Monday, January 13, 2014

You Fear For The School Choice Movement? It Could Be Worse

From PJMedia:
Things are different in the Fatherland of Germany, where a judge recently ordered that parents may not have custody of their children because “the family might move to another country and homeschool, posing a ‘concrete endangerment’ to the children.”

Got that? Let me repeat it just in case. A German judge took children away from their parents because “he family might move to another country and homeschool, posing a ‘concrete endangerment’ to the children.”

In August, 20 armed police, equipped with a battering ram just in case, arrived at the door of this Darmstadt family and forcibly took four children, ages 7 to 14.

Was there anything wrong with the children? Nope. The judge — whose name, by the way, is Marcus Malkmus, in case you have a voodoo doll handy or wish to burn him in effigy — the judge admitted that the children were 1) academically proficient and 2) well adjusted socially.

He just didn’t like homeschooling.

Why? Pay attention now: this takes us deep into the heart of a leftist: because he feared that “the children would grow up in a parallel society without having learned to be integrated or to have a dialogue with those who think differently and facing them in the sense of practicing tolerance.”

The invocation of “tolerance” is especially cute, don’t you think?
Wow.  Just, wow.

7 comments:

maxutils said...

It would help if the school choice advocates would read some economics, and come up with a plan that did something other than give a subsidy to the wealthy while making it still inaccessible to the most.

allen (in Michigan) said...

My lingering fear is that some other nation - China, India - comes to the conclusion that a public education system's a stupid idea and not worth the money it absorbs before we come to that conclusion. Getting rid of the public education system would substantially reduce the burden of government while converting an intellectually moribund institution into a vigorously competitive, and thus innovative, institution.

I doubt we have much to fear in that regard from Germany but some nations have embraced free market principles more avidly then others so it's just a matter of time before a searching gaze is directed at their public education system.

Happy Elf Mom (Christine) said...

I'm amazed that this family has to go through so much, and very few people outside homeschooling circles are speaking out.

So THANK YOU for saying something.

maxutils said...

allen .. public education benefits society. That does not mean that government needs to provide the schooling ... but they should put the money on the table and require kids go. To somewhere. Otherwise, many will not, and that's good for none of us...
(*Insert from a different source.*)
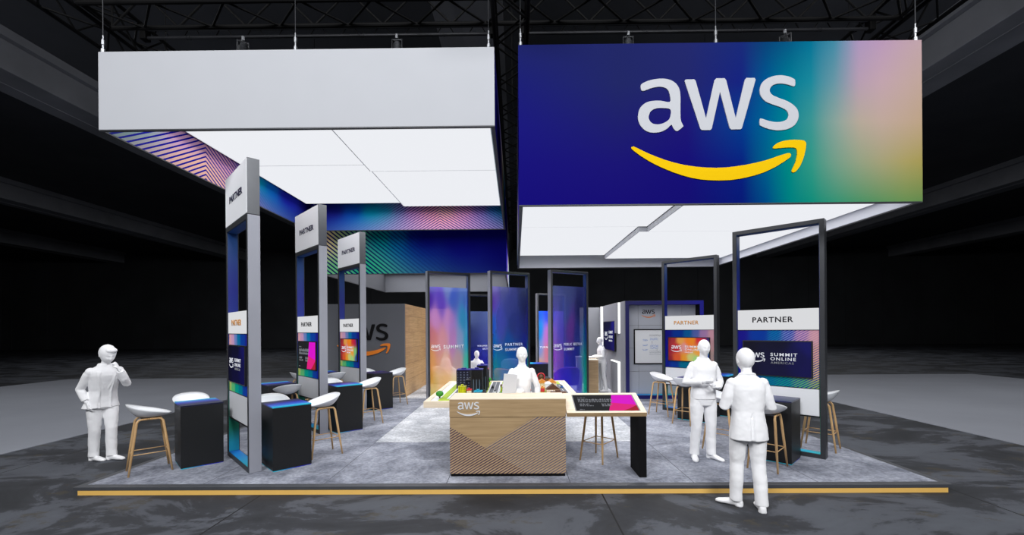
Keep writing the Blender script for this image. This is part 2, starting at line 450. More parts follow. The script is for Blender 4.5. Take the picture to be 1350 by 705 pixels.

allen (in Michigan) said...

Max, reiterating an assertion does nothing to prove it.

History, in fact, provides ample proof that freedom, not coercion, results in an educated population or else how is it that the Federalist Papers were widely-published and widely-read?

Mandatory attendance was a twinkle in Horace Mann's eye in 1852, some seventy years after the creation of this nation so a mandatory attendance public education system's unnecessary to the creation of this nation. I think proof then is required to support the assertion that the nation can't survive without what was unnecessary to its creation.

And I'd refer you to the work of Dr. James Tooley if you want to have an idea of the true value of government funding in the education process.

maxutils said...

I 'll check out Tooley. But I find it difficult to believe that you would argue against a basic level of education being required/funded... I want everyone to be able to be able to read and do basic math (well, and economics, but I'm biased there), and have a basic sense of how we've arrived at where we are...

How that happens? Doesn't need to be public schools. But I strongly believe that education ought to be funded, and required ... how much and how long, I'm willing to negotiate. Where, and by whom, I'm willing to negotiate. But if you don't educate the young, you have no idea what potential source of intellect you're tapping off. I'd like to agree with you that education would occur regardless, but the number of parents that won't even make their kids do their homework in the 'coerced' system seem to belie that argument.

Give a subsidy, equivalent to the current per pupil spending, let the parent redeem it at any school they wish ... but don't let the kids off the hook. I'm saddened to believe that many parents would just not send their kids to any school, if they could...and the kids don't know better.

maxutils said...

I read some Tooley , allen, and I don't see where we disagree ...the one thing is, people who elect to send their child to a specific school have a vested interest...and their kids are likely to do better. So let's give everyone that vested interest. If public schools can't cut it, they will go out of business and be replaced by others.